Working to put B&O back on track

Museum director's goal shifts from raising stature to rebuilding after storm

Director works to put B&O back on track

March 11, 2003|By Reginald Fields | Reginald Fields,SUN STAFF

Courtney B. Wilson longs for those 15-hour days when he came to work dressed in a two-piece suit ready to schmooze civic and business leaders for money to support his railroad museum.

"I was the man with the smile and glad hand," said the executive director of the B&O Railroad Museum.

Now Wilson comes to work in jeans and work boots and dons a hard hat, extending that same hand to contractors, engineers and insurance adjusters working to fix the broken museum. His days are shorter. There has been little need for after-work chats about money over cocktails.

From museum promoter to museum foreman, Wilson -- a 49-year-old Civil War buff with the confidence of a salesman -- is the man in charge of bringing the B&O back from the most traumatic episode of its 50-year history.

Until the museum was damaged in last month's record snowstorm, Wilson was working hard to make the B&O a tourist attraction. A city tourism official recently said more visitors are asking to see the museum. But Wilson's approach has brought him a few critics, too: historians who say the B&O is losing its grip on history by looking to compete as an entertainment outlet.

When the snow-covered roof over the B&O's landmark roundhouse caved in Feb. 17 on its historic railway collection, Wilson said he shed some tears. By the next day, no one could tell. In the face of adversity, Wilson smiles through it all.

Grace under pressure

"As someone once said, almost anyone can manage when things are going normally," said William L. Withuhn, transportation curator for the Smithsonian Institution in Washington. "The test of true management skills is when the unexpected occurs. And that's certainly the case here. I think he and his staff are responding fantastically."

The money-challenged museum is closed indefinitely, has had to cancel dozens of catered events and called off an international fair that could have netted $500,000 to $1 million.
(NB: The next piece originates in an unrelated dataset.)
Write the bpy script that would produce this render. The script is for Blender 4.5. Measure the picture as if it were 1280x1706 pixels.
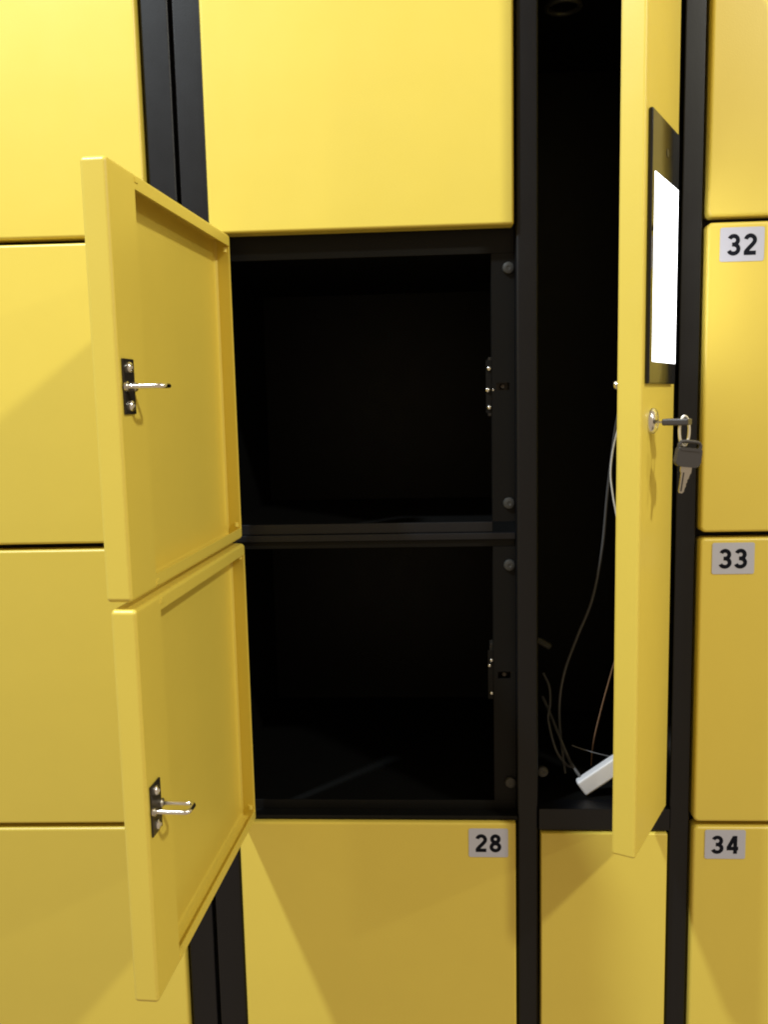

Herbert H. Harwood, railroad historian and interim director of the B&O in 1988, says Wilson is up to the challenge.

"My impression of Courtney is that he is a very imaginative guy. He's got a lot of flair," said Harwood. "He can handle this."

Wilson grew up near Pikesville and graduated from Milford Mill High School. He has bachelor's degrees in music and history from what is now McDaniel College and a master's degree in history from Morgan State University.

In 1974, he took a job as a park ranger at Hampton National Historic Site in Towson. In 1979, he opened an antiques store, American Military Antiques, in Ellicott City. In 1986, he started a Revolutionary War and Civil War consulting firm.

He gave up his store in the mid-1990s and quit his consulting firm not long after accepting the chief curator job with the B&O in 1997. In 2000, after serving as interim director, Wilson was promoted to executive director.

He doesn't like it, but Wilson's tenure as B&O executive director will always be linked to the roof cave-in and indefinite closure of one of the world's most notable sites for railroading history. Such irony for a leader who acknowledges trying to bring the museum worldwide attention -- but not this way.

Celebration cut short

When the roof fell, the B&O was nearing the end of a 16-month celebration of the 175th anniversary of the founding of the Baltimore & Ohio Railroad -- the museum's most ambitious undertaking.

The celebration was to culminate in June with the largest railroading festival ever -- the 10-day Fair of the Iron Horse 175, which was expected to attract at least 350,000 people.

The museum's officers decided at the end of last month to cancel the event after determining that the museum would not be repaired by the start of the fair. The decision was a defeat almost as wrenching as the roof collapse that set off this chain of events, Wilson says.

The fair was supposed to be Wilson's legacy. He was supposed to be the man who led the most significant rail car and locomotive pageant in this country's history, and who would have done it in Baltimore. It was all part of his strategic plan for remaking the museum when he took over as executive director.

Few railroad museums have the history and collection that the B&O has, yet the museum is not thought of nationally as highly as Wilson would like. Railroad museums in California and Pennsylvania are among a few often mentioned ahead of the B&O. Wilson said his personal mission has been about putting the B&O "on the map."

"When I started, it was regarded as a museum, a collection of historic items in a historic building," he said.

"This museum has 40 acres. There's more here than one building. We have a mile and a half of track and other things to see," Wilson said. "I came here wanting to make the museum not just a building but a historic site for people to enjoy."